Sometimes you look at it all and think, where does all of that come from? How do they get all of that variety every day here for me to come and purchase? And at Christmas time! I mean there are prawns and shrimps by the truck load. It’s kind of amazing to me the abundance of the ocean, and this is a commerce of food and flavour and experience. But it started out on a boat on the water, probably in the middle of last night when a crew was on the water doing what they do every night – fishing for fish.
And I walk into the seafood market, there are lots of different store holders, it’s massive, and just on the left there’s a man, it’s always the same man who’s shelling oysters. He’s an older man, probably Greek is my hunch, with big hairy arms and he’s these big thick gloves on and piles of unshelled oysters and one by one he breaks the shells open with the oyster knife.

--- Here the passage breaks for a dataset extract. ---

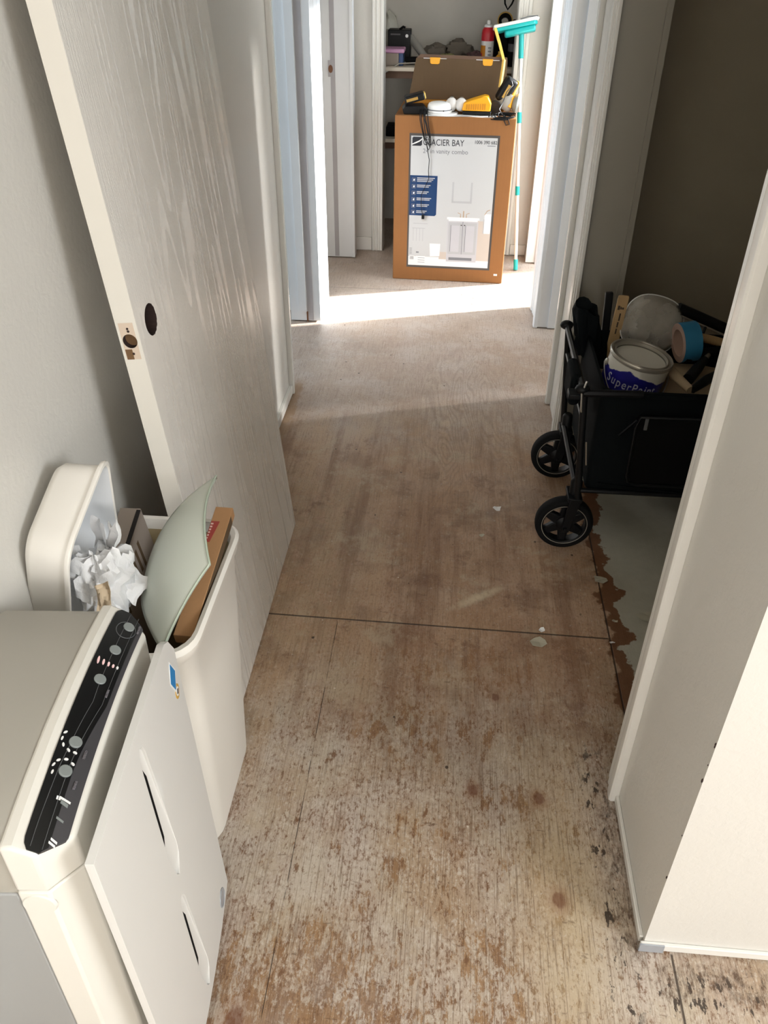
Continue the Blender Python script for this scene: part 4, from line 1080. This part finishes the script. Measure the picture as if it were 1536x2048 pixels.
# ================================================================== VANITY CARTON
vy0, vy1, vx0, vx1, vz = 4.183, 4.60, -.303, .262, .778
vr = R(-.033, 'Z')
vm = T(-.02, 4.183, .001) @ vr @ T(.02, -4.183, 0)
vb = thing('vanity_carton', 'tall brown cardboard carton with a printed bathroom vanity picture at the hall end', 'carton', (-.02, 4.39, 0))
shl = MB(vm).box(vx0, vx1, vy0, vy1, 0, vz).build('carton_body', M['card'], vb, bevel=.004)
MB(vm).box(vx0+.01, vx1-.01, vy0+.20, vy0+.21, vz, vz+.0012).build('top_seam', M['card_dark'], shl, smooth=0)
fm = vm @ frame((vx0, vy0, 0), (1, 0, 0), (0, 0, 1))        # x right, y up, z toward the camera
lx0, lx1, lz0, lz1 = .071, .496, .066, .703
lab = MB(fm).box(lx0, lx1, lz0, lz1, 0, .0006).build('printed_label', M['print_border'], vb, smooth=0)
def pr(poly, mat, name='print', z=.0010):
    return MB(fm).prism(poly, .0004, z).build(name, M[mat], lab, smooth=0)
def rc(x0, x1, y0, y1): return [(x0, y0), (x1, y0), (x1, y1), (x0, y1)]
pr(rc(lx0+.008, lx1-.010, lz0+.011, lz1-.011), 'print_grey', 'picture_ground', .0009)
pr(rc(lx0+.008, lx1-.010, .077, .122), 'print_white', 'picture_floor', .0010)
pr(rc(.405, lx1-.010, .112, .31), 'print_warm', 'picture_shadow', .0011)
pr(rc(.235, .275, .113, .150), 'print_warm', 'picture_shadow', .0011)
# brand block
pr([(.085, .648), (.126, .648), (.131, .653), (.131, .6875), (.090, .6875), (.085, .6825)], 'print_logo', 'logo', .0012)
MB(fm).prism([(.083, .656), (.100, .664), (.118, .672), (.133, .683), (.133, .6775), (.120, .667), (.104, .6595), (.083, .652)], .0010, .0016).build('logo_swoosh', M['print_white'], lab, smooth=0)
tf = lambda x, y: fm @ T(x, y, .0010)
text('GLACIER BAY', .040, tf(.136, .6520), M['print_logo'], lab, 'lettering', .0004, 'LEFT', .80)
text('24 in vanity combo', .0285, tf(.136, .6170), M['print_mid'], lab, 'lettering', .0002, 'LEFT', .98)
text('1006 390 682', .0215, tf(.485, .6650), M['print_logo'], lab, 'lettering', .0004, 'RIGHT', .90)
pr(rc(.44, .478, .6555, .6585), 'print_mid', 'small_print', .0012)
# navy feature list
pr([(.079, .326), (.205, .326), (.212, .333), (.212, .515), (.079, .515)], 'print_navy', 'feature_panel', .0012)
for i in range(6):
    cy = .494-.0305*i
    mb = MB(fm).prism(rc(.088, .106, cy-.009, cy+.009), .0010, .0014).build('feature_icon', M['print_mid'], lab, smooth=0)
    MB(fm).prism(rc(.0900, .1040, cy-.007, cy+.007), .0012, .0016).build('feature_icon', M['print_navy'], lab, smooth=0)
    MB(fm).prism([(.094, cy-.004), (.101, cy-.005), (.102, cy+.004), (.096, cy+.0045)], .0014, .0018).build('feature_icon', M['print_white'], lab, smooth=0)
    for k in range(3 if i == 0 else 2):
        w_ = (.086, .066, .058, .072, .062, .052)[i]-.008*k
        MB(fm).prism(rc(.113, .113+w_, cy+.004-.0075*k+(.003 if i == 0 else 0), cy+.0085-.0075*k+(.003 if i == 0 else 0)), .0010, .0014).build('feature_text', M['print_soft'], lab, smooth=0)
# mirror, vanity, faucet, towel, basket in the picture
for p in (rc(.285, .294, .398, .490), rc(.375, .384, .398, .490), rc(.285, .384, .392, .402)): pr(p, 'print_soft', 'picture_mirror', .0011)
pr(rc(.268, .428, .313, .324), 'print_white', 'picture_basin', .0012); pr(rc(.276, .420, .305, .314), 'print_white', 'picture_basin', .0012)
pr(rc(.272, .424, .103, .306), 'print_cab', 'picture_cabinet', .0012)
for x0 in (.278, .351):
    pr(rc(x0, x0+.067, .142, .300), 'print_soft', 'picture_cabinet_door', .0013); pr(rc(x0+.012, x0+.055, .154, .284), 'print_cab', 'picture_cabinet_door', .0014)
    pr(rc(x0+.010, x0+.0125, .154, .286), 'print_mid', 'picture_cabinet_door', .0015)
pr(rc(.3465, .3492, .142, .304), 'print_mid', 'picture_gap', .0015)
pr(rc(.285, .402, .111, .125), 'print_mid', 'picture_vent', .0015)
for x in (.341, .357): pr(rc(x-.004, x+.003, .284, .289), 'print_border', 'picture_knob', .0016)
pr(rc(.345, .351, .324, .356), 'print_nickel', 'picture_faucet', .0013)
for s_ in (-1, 1): pr([(.348+s_*.012, .324), (.348+s_*.017, .324), (.348+s_*.016, .340), (.348+s_*.030, .345), (.348+s_*.028, .348), (.348+s_*.013, .342)], 'print_nickel', 'picture_faucet', .0013)
pr([(.449, .340), (.462, .362), (.478, .368), (.476, .363), (.464, .358), (.453, .340)], 'print_nickel', 'picture_towel_ring', .0013)
pr(rc(.452, .484, .250, .345), 'print_white', 'picture_towel', .0013); pr(rc(.448, .453, .250, .32), 'print_soft', 'picture_towel', .0013)
pr([(.190, .125), (.238, .128), (.240, .190), (.186, .190)], 'print_white', 'picture_basket', .0013)
for i in range(4): pr(rc(.100+.016*i, .103+.016*i, .200, .262), 'print_soft', 'picture_line_drawing', .0011)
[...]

I love fish, I love the bustle of the fish market and the people and the characters and the feel and the buzz and the sound and the smell, I love it. But here’s a question, if you or I were God and we’re thinking, “well I’ve got this great idea, I want to start a new fledgling thing called a church. I want it to last a few thousand years, I don’t expect it to be perfect, but I want it to be strong and last and survive and I need to find some good people”. Would we start at the fish market? Would we go down to the fish market, to that guy with the big hairy arms and the big rubber gloves and say, “listen I got a plan for your life?”

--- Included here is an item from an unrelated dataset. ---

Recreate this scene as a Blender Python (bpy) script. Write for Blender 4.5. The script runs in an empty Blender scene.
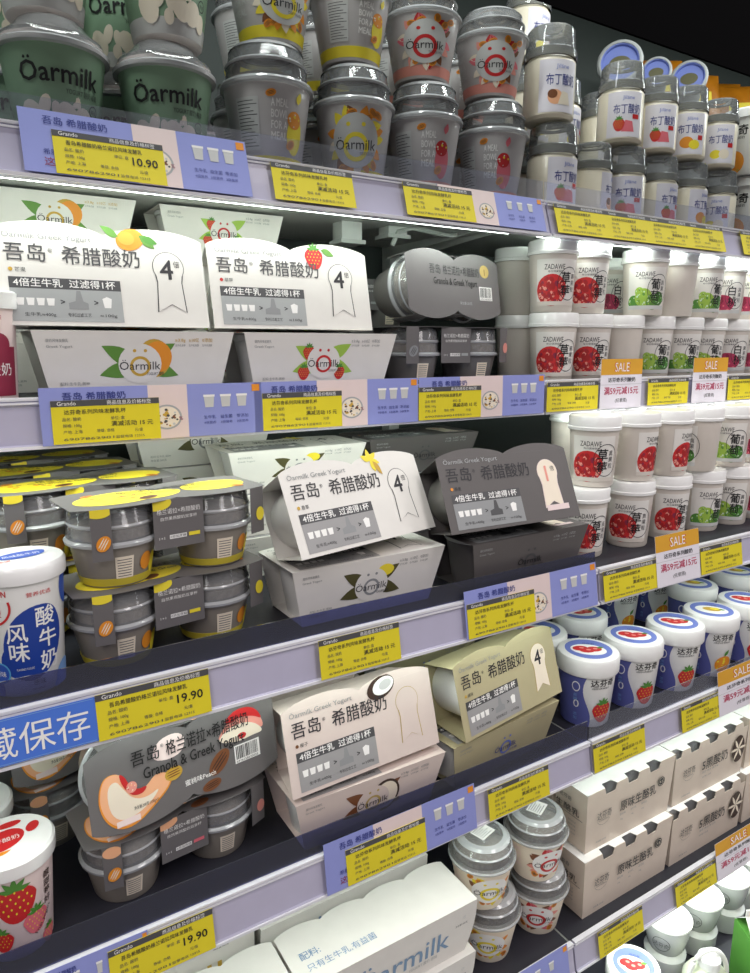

Jesus was a carpenter and he began his public ministry around about in his late twenties or early thirties, we’re not exactly sure. So for the first thirty years of his life He’s working in Dad’s carpenter shop making chairs, helping to build houses, making coffins, you know that sort of stuff. And them it’s time, it’s time for his public ministry to begin. That public ministry lasted for about three and half years or so.

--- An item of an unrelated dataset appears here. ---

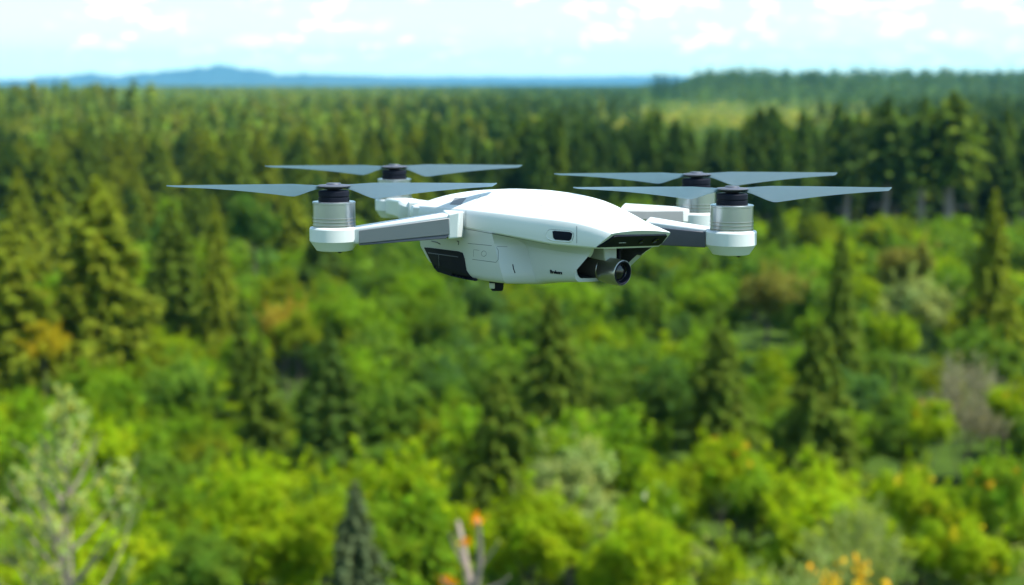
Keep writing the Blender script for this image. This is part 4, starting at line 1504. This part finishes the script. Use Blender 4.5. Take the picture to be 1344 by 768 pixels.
# near left arm (its flank faces the camera)
arm = block([(452, 301), (592, 281), (592, 311.5), (452, 322)], (.9935, .9775), (V3((.002, .020, .0000)), V3((.006, .030, .0010))), .0016, 'arm', M_WHITE, drone)
block([(471, 302.6), (590, 286), (590, 308), (471, 320)], (.9895, .9762), (V3((0, .004, 0)), V3((0, .004, 0))), .0004, 'side_panel', M_GREY, arm, 1)
block([(471, 320.2), (590, 308.2), (586, 313.2), (471, 322.4)], (.9897, .9764), (V3((.001, .012, 0)), V3((.002, .014, 0))), .0003, 'edge_strip', M_NAVY, arm, 1)
# its root: a faceted white knuckle
mk = MB()
P0 = [at(588.5, 281.5, .9765), at(588.5, 314.0, .9765), at(586, 314.6, .995), at(580, 275, 1.005)]
P1 = [at(604, 277.4, .976), at(600.5, 312.8, .976), at(611, 312.2, 1.0), at(611, 277.4, 1.0)]
mk.hexa([P0[0], P0[1], P0[2], P0[3]], [P1[0], P1[1], P1[2], P1[3]])
kn = mk.build('arm_root', M_WHITE, drone, 30, .0010)
# far left arm: short, ends in a round knuckle behind the tail
pB = MP['b']
mk = MB()
c1 = pB + V3((0, 0, -.0295))
c2 = at(552, 276, 1.09)
d = (c2 - c1); hside = V3((d.y, -d.x, 0)).normalized()
mk.hexa([c1 + hside * -.009 + up * .0055, c1 + hside * .009 + up * .0055, c1 + hside * .009 + up * -.0075, c1 + hside * -.009 + up * -.0075],
        [c2 + hside * -.009 + up * .0065, c2 + hside * .009 + up * .0065, c2 + hside * .009 + up * -.0075, c2 + hside * -.009 + up * -.0075])
armb = mk.build('arm', M_WHITE, drone, 30, .0016)
mk = MB(); cc = at(540, 275, 1.10)
mk.lathe([(.0055, -.0075), (.0092, -.0066), (.0100, -.0050), (.0100, .0040), (.0088, .0058), (.0060, .0064)], cc, (0.15, -.2, 1), 40)
mk.build('hinge', M_WHITE, armb, 30)
# near right arm: comes out behind the nose
arm = block([(846, 290), (945, 303), (945, 325.5), (846, 321)], (1.045, .9905), (V3((.006, .028, .0006)), V3((.001, .022, 0))), .0014, 'arm', M_WHITE, drone)
block([(850, 297.3), (926, 304.4), (926, 325.2), (850, 321.0)], (1.0410, .9985), (V3((0, .004, 0)), V3((0, .004, 0))), .0004, 'side_panel', M_NAVY, arm, 1)
# far right arm
arm = block([(815, 271), (905, 274.5), (905, 293.0), (815, 288)], (1.085, 1.1355), (V3((.004, .024, .0006)), V3((.001, .018, 0))), .0014, 'arm', M_WHITE, drone)
block([(818, 277.0), (897, 277.2), (897, 292.0), (818, 286.5)], (1.0855, 1.1300), (V3((0, .004, 0)), V3((0, .004, 0))), .0004, 'side_panel', M_GREY, arm, 1)
# near-left tail block, white, behind the knuckle
mk = MB()
Q0 = [at(541, 270.5, 1.035), at(541, 287, 1.035), at(551, 287, 1.07), at(549, 268, 1.07)]
Q1 = [at(612, 276, .998), at(612, 300, .998), at(618, 300, 1.03), at(618, 268, 1.03)]
mk.hexa(Q0, Q1)
mk.build('tail_block', M_WHITE, drone, 30, .0014)
ROOT[0] = None
bpy.context.view_layer.update()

He’s not a king, he’s not wealthy, he’s not a power broker. He’s not one of the recognised religions leaders with the fine robes and positions and money and people kowtowing to them, no he’s just a carpenter. And one day he’s walking down along the Sea of Galilee.
It’s a beautiful morning, he’s walking along, you can just hear his sandals crunching on the gravel as he walks down by the shore early in the morning. The fishermen have all come in, they’re cleaning their nets and cleaning their boats and emptying their catches and taking them to market. It’s a bit like the mornings when I go to the fish markets you know the commerce is just happening and just starting to tick over.
And he walks along and he sees Simon Peter and his brother Andrew. And they’re cleaning their nets and he says to them, “follow me!” There’s whole story here where they were trying to throw out their nets and they weren’t catching any fish and Jesus said, “Look, throw out your net on the other side.” And sure enough they caught all these fish and they were amazed and Jesus said to them, “Yeah, but I’m going to make you fishers of people, you’re going people fishing.”
And then they walk along a little bit further and he sees James and John and they’re mending their nets and he calls them, and he says, “Look, leave your Dad Zebedee and follow me, I gotta plan for you life.” Would you and I have started down at the fish market like Jesus did? Would we have started down by the water amongst the fishermen? The noise, the smell, the commerce, just an everyday occurrence.
There are a few things that really grab me about this story. The first one is that it was Galilee. Galilee was like the pits of Israel, the classy people, the erudite educated people, the religious people, the leaders, they all lived in Jerusalem. That was the political centre, the religious centre.
Up here north, they weren’t real Jews they were scum of the earth type stuff, they were looked down on. Jesus went to Galilee to find these disciples. And he was a carpenter, as I said, chairs, coffins, houses, calling fishermen to become fishers of people. Bit strange! Maybe if you or I were God we probably wouldn’t have done it this way.
My hunch is that we would have gone to the best Bible College in Jerusalem and gone and picked the best scholars and said, “I’ll make them the leaders; I’ll make them the disciples of the Son of God.” And here’s the other thing, He called them! He’s a rabbi, he’s a teacher and normally what happened is if you wanted to study under a Rabbi you’d have to go to the Rabbi. And the better the Rabbi and the better the Rabbi’s reputation, the harder it was to get a gig with him studying, you had to go to him. It’s like I want to go and study at University, I have to go and apply, they don’t come to me; they don’t ring me up and say, “Berni will you come and study with us.”
But Jesus went out and picked people. He tapped these nobodies on the shoulder and said, “Come and follow me.” And then finally they’re fishermen, they’re not theologians, they’re not elite businessmen, they’re fishermen, uneducated, rough, tough, hard life, they’re about boats and nets and fish and storms and stench. It was a morning like any other, Jesus’ out walking by the Sea of Galilee and He knows deep in His heart he’s the Son of God.
He’s come for a purpose, the last thirty years He’s been growing and waiting and learning. He’s walking along the beach, He’s looking at the beauty but there’s this calling beating in his heart. He looks out over the water, there’s a tear in his eyes, there’s excitement, there’s trepidation, His time has come. This carpenter from Galilee, all of the earthly odds are stacked against him to make a difference in anyone’s life. And He calls four rough, uneducated, bumpkins. Simon Peter, Andrew, James, John. We might have called them Pete, Andy, Jim, Jono.
That does something for me. That’s here and now. This is not stain glass window stuff, this is not religious stuff. It so, for me rings a bell, it’s like me wandering down the fish market thinking, “man would Jesus have come here if he was looking for disciples today?” It’s real it’s alive it’s relevant, it’s here and now.
Jesus still has a purpose today; Jesus still wants to find fishers of people today and instead of the Sea of Galilee, what if he walks into that fish market, or a hairdressing salon, or the office building or the shopping centre or the factory with that same dream burning in his heart, looking for a Pete or an Andy or a Jim or a Jono or a Sue or Melissa or Jenny or a Helen, or a David or a Paul or … what if he’s looking for someone?